Re: "no software company or its customers could reasonably afford these days"
"I think Microsoft could afford a proper manual."
Back in the day, they did. I still have a copy of the Microsoft Windows NT System Guide vintage 1993; a task-oriented guide to how to do things in Windows NT (3.1? It's not obvious). An actual user manual. I also had a complete set of manuals for Office Pro (?) from a similar era - proper printed manuals for Access, Excel, Powerpoint, and Word. Junked them recently, kept the System Guide as a reminder that the business end of MS used to understand what was needed.
VMS manuals have deservedly been mentioned, but actually the DEC hardware and software manuals in general were in a class rarely seen in recent years. The focus was on content and not presentation, though once they moved from Runoff to VAX Document (via some others) even the presentation was good. Authoring a quality document was apparently easy enough too, unlike with (say) Word.
Manuals written by people who knew their product and knew their audiences (end users, system managers, programmers, field service engineers, even potential purchasers - different audiences with different needs) and knew how to write comprehensible english. Even the presales literature was worth a look. What a concept.
Is proper vendor-produced documentation inconceivable today? I've been impressed with what I've seen from Xilinx when I briefly played with FPGAs - are they really OK, are there other examples of how software/system documentation should be done, is it just MS that see it as yet another revenue opportunity for themselves or a partner?
The MicroVMS documentation set deserves particular mention. MicroVMS was just a repackaging of VMS targetted for MicroVAXes, around the VMS V4 era, and it came with a little known and short lived custom docset which disappeared once VMS on CD arrived and DECwindows and CD documentation came with it. It was a very small number (basically 2 manuals plus administrivia such as release notes) of compact manuals focused on the things that were most likely to be useful to most people (so not a complete reference, but a very usefuly desktop library, for small desktops).
[1] MicroVMS User's Primer AA-Z210C-TE 1985 partly available at
books.google.co.uk/books?id=nnK4AAAAIAAJ
MicroVMS Users Manual Parts 1 and 2 (not online? boo hiss?)
ps
El Reg: This eight day old article is still open for comments. Earlier today I wanted to comment on a two day old article [2] and comments are already closed. What gives?
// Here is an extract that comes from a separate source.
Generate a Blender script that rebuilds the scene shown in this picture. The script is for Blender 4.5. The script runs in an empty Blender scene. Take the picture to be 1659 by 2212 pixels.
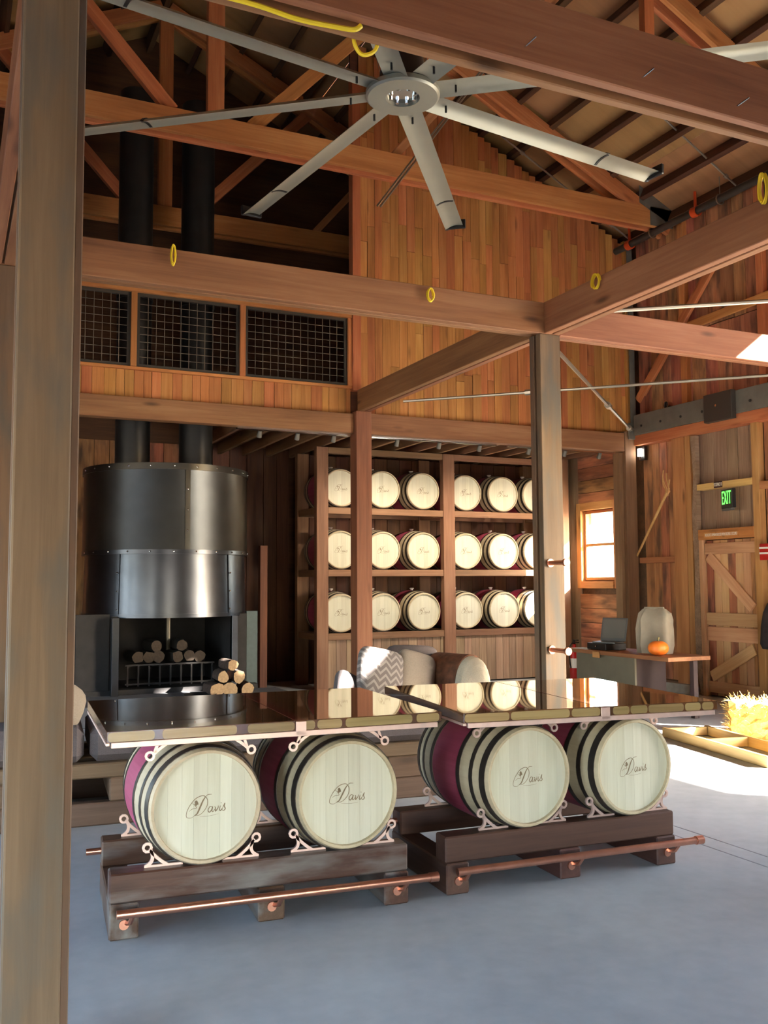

Fwiw, what I wanted to say there was that USB->serial adapters are only OK if your requirements are simple. If your requirements are more complex, e.g. require low latency/rapid turnround, generic USB-serial may bring challenges, e.g. simple ping-pong protocols suddenly take N (e.g. ~5) times as long to compete a given task, because the latency between port and app goes from zero to multiple milliseconds, and if your protocol is immutably set in stone by (e.g.) a machine vendor and there are literally millions of pings and pongs because what you're doing is downloading a multimegabyte program byte by byte before you can process the next item on the production line... well USB to serial isn't helpful.
Relevant here too, because you will largely find this out by bitter experience rather than by reading the manuals. FTDIchip's USB->232 docs may mention this, but how many folks are aware of FTDIchip let alone the USB latency/turnround issue?